When Victor Navasky wrote his farewell column to the readers ofThe Nation in November of 2005 after 27 years at the helm of the left-of-center magazine, he began with characteristic declarative insight. “In the magazine business,” he wrote, “survival is the ultimate test of success.”
As far as survivors go, Navasky said The Nation is at the top of the heap as the country’s oldest weekly and, therefore, “despite the fact that it has lost money for 138 years, it is America’s most successful magazine.”
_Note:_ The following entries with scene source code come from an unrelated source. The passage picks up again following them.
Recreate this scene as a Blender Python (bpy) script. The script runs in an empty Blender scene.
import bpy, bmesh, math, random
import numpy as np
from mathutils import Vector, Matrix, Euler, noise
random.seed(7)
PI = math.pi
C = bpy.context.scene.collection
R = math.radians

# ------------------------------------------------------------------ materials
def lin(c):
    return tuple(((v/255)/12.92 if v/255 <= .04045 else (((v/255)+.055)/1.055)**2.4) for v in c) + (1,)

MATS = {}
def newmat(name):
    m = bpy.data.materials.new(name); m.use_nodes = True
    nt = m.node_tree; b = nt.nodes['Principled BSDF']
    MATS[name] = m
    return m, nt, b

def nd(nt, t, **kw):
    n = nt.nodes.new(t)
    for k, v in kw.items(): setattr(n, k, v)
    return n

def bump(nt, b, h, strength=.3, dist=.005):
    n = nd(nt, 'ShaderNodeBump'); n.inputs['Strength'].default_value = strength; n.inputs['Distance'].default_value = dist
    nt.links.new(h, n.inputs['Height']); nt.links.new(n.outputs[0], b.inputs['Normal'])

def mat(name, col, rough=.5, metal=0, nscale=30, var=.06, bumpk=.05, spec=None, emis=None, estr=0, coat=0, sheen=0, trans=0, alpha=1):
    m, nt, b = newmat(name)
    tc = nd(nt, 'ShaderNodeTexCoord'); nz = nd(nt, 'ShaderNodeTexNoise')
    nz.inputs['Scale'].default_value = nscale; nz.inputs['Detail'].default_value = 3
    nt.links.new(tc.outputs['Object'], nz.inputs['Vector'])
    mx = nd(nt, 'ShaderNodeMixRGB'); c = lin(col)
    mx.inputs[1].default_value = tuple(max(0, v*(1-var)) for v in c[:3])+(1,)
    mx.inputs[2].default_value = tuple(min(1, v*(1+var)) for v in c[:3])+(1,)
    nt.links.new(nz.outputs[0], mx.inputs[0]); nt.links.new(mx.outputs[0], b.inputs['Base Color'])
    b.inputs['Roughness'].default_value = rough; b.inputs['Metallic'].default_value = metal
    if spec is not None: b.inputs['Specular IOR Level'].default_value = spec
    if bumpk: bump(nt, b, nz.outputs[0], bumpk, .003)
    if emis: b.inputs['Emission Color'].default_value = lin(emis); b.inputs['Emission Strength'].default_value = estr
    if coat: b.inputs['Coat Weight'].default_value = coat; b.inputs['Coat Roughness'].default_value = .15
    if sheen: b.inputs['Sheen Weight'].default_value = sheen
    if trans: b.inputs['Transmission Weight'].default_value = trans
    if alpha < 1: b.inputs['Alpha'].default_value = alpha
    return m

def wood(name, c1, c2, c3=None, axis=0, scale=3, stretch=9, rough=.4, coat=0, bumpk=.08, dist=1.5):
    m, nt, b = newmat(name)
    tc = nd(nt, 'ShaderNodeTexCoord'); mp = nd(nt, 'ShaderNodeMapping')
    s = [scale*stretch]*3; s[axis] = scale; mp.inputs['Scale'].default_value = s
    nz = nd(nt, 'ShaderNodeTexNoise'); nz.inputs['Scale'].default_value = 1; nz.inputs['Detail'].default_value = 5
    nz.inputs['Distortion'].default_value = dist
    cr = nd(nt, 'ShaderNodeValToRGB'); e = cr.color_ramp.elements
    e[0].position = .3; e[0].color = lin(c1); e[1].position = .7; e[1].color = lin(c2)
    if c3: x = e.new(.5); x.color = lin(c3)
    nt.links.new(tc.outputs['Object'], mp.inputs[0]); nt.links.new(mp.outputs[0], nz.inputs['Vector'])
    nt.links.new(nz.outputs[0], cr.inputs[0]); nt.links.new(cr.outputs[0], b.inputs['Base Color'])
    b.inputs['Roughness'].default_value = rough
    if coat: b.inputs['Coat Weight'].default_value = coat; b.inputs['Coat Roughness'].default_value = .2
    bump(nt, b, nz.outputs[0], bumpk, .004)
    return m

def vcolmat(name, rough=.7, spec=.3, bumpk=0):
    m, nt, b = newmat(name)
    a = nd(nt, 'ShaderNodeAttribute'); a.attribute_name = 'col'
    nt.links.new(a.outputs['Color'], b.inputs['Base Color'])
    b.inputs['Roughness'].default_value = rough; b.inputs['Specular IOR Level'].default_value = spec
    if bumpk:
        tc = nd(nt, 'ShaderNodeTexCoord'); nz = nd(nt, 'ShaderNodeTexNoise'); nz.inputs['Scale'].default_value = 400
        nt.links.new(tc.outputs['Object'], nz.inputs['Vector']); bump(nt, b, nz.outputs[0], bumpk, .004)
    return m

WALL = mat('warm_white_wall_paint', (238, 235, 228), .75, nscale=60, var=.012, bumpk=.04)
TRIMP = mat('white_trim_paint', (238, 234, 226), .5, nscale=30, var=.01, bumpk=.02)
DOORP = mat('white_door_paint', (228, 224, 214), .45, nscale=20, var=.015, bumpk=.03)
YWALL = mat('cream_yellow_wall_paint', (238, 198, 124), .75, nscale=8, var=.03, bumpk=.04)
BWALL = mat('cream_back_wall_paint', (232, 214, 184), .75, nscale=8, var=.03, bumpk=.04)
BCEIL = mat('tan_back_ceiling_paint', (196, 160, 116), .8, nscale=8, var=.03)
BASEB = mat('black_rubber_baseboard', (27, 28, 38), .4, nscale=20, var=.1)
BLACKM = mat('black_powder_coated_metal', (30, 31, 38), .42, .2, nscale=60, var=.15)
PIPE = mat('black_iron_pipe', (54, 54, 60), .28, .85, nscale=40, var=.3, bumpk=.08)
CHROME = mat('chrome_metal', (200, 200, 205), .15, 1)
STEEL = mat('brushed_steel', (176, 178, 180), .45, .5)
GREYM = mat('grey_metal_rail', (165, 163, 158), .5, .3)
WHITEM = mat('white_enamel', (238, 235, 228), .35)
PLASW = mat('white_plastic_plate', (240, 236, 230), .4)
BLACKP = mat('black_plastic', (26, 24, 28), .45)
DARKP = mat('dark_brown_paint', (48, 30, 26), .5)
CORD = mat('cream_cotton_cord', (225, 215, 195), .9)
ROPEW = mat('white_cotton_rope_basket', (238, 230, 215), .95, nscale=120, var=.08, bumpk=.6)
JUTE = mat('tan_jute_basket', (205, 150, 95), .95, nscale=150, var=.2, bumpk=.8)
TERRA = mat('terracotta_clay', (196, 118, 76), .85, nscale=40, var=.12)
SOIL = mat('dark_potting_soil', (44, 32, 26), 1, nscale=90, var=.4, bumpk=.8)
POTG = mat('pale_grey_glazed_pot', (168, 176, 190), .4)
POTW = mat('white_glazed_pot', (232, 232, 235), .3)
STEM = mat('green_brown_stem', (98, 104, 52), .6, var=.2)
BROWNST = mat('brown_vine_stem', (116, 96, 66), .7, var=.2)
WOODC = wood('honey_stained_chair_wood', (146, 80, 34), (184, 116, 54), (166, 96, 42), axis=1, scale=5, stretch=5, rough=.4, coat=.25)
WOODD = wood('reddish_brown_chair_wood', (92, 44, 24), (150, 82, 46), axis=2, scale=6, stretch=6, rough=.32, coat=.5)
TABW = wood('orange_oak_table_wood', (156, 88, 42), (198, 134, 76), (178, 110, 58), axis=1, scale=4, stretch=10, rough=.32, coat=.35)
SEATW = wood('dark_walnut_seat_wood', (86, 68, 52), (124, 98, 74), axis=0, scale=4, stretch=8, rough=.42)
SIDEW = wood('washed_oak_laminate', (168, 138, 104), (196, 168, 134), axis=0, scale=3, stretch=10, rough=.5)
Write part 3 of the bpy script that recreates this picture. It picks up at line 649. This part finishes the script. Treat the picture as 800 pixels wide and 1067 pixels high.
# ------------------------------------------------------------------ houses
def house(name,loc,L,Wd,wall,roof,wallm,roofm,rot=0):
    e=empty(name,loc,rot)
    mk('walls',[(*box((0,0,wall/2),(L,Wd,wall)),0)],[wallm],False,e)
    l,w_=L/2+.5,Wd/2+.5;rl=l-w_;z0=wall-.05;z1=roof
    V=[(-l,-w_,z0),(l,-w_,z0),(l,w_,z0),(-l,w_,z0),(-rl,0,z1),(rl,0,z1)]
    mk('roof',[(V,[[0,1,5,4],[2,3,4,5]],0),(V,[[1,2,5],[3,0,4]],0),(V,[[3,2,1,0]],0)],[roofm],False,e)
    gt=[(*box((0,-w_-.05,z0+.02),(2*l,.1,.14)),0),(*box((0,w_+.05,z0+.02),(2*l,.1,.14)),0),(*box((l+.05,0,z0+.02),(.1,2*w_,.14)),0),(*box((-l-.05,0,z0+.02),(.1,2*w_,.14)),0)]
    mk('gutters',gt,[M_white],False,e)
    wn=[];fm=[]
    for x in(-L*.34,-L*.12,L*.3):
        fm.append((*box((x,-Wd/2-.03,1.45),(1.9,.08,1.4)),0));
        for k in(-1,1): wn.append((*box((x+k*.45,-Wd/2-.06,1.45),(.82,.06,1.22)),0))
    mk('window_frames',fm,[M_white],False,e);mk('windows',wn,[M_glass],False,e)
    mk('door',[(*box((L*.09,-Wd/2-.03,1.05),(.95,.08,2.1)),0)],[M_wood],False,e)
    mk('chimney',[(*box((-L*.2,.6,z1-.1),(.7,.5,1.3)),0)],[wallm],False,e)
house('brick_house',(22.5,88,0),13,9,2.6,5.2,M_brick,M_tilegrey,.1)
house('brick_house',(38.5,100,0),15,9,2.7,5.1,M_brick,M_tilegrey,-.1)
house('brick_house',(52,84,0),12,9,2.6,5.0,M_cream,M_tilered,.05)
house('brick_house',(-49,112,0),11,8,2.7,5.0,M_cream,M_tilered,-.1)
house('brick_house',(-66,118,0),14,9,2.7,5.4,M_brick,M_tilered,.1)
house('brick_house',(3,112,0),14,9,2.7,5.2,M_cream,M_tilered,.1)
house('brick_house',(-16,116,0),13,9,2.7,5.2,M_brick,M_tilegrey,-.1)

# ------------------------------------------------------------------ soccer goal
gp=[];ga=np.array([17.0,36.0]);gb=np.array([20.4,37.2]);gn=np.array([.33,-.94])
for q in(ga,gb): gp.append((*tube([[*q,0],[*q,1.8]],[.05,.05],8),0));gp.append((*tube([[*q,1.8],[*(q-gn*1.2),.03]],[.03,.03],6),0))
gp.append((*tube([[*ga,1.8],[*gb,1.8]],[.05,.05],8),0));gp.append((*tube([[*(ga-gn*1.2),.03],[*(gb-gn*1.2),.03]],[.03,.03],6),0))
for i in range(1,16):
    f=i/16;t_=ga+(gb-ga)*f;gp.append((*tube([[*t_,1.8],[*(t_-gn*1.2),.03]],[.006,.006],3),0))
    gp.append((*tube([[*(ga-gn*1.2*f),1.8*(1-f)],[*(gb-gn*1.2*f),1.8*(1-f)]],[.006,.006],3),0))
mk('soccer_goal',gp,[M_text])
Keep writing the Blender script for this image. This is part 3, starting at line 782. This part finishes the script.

Navasky was at Fordham University’s Lincoln Center campus on Nov. 27 to accept the 2006 Ann M. Sperber Biography Award for his memoir, A Matter of Opinion (Farrar, Straus and Giroux, 2005). In an often-humorous speech, Navasky skewered what he considers the pretensions of objectivity displayed by the “center” press and lauded the clarifying honesty of journals of opinion. Indeed, the notion of objectivity has long been Navasky’s bête noire, a journalistic practice that he views as at best flawed and at worst dishonest.
“This idea that people who write for a paper like [The New York Times] are not supposed to have ideas of their own, or if they do they are supposed to keep them to themselves and somehow that is a good thing, I don’t believe that,” Navasky said. “In fact, I believe, ironically, one of the arguments for journals like The Nation or National Review or The Weekly Standard is that the reader is put on notice about the values that inform the journal that they are reading. So [readers]have a better chance, if they don’t like those values, to look at them more closely. Whereas, if they are told . . . that ‘we’re not ideological; there are no values that inform what we do’ they are not put on notice, and to me that is not good for the democratic dialogue.”
Navasky was at the center of that dialogue for nearly three decades as the editor and publisher of The Nation. It is his long love affair with feisty, opinionated magazines (he started his own satirical magazine, Monocle, while still a law student at Yale University) and the role they play in civic discourse that animates much of his memoir.
“I hope I am not deluding myself when I believe that a magazine like The Nation makes its own contribution to democracy by helping to carry on and clarify the national conversation,” he said. “… Does that mean that I have any doubt that these magazines are important? No. I know they are important. They put new issues on the agenda. They advance the conversation. Even if they preach only to the choir, which is not true . . ., I would say they perform a service because they give people arguments and facts to defend what they intuitively understand to be true.”
The Sperber award, which was established in memory of Ann M. Sperber, author of a Pulitzer Prize-nominated biography of Edward R. Murrow, is presented annually to a writer who has demonstrated exceptional achievement in writing and research and has published a biography in the field of journalism or media studies. Ann Sperber’s mother, Liselotte Sperber, established the award with a gift to Fordham in honor of her daughter.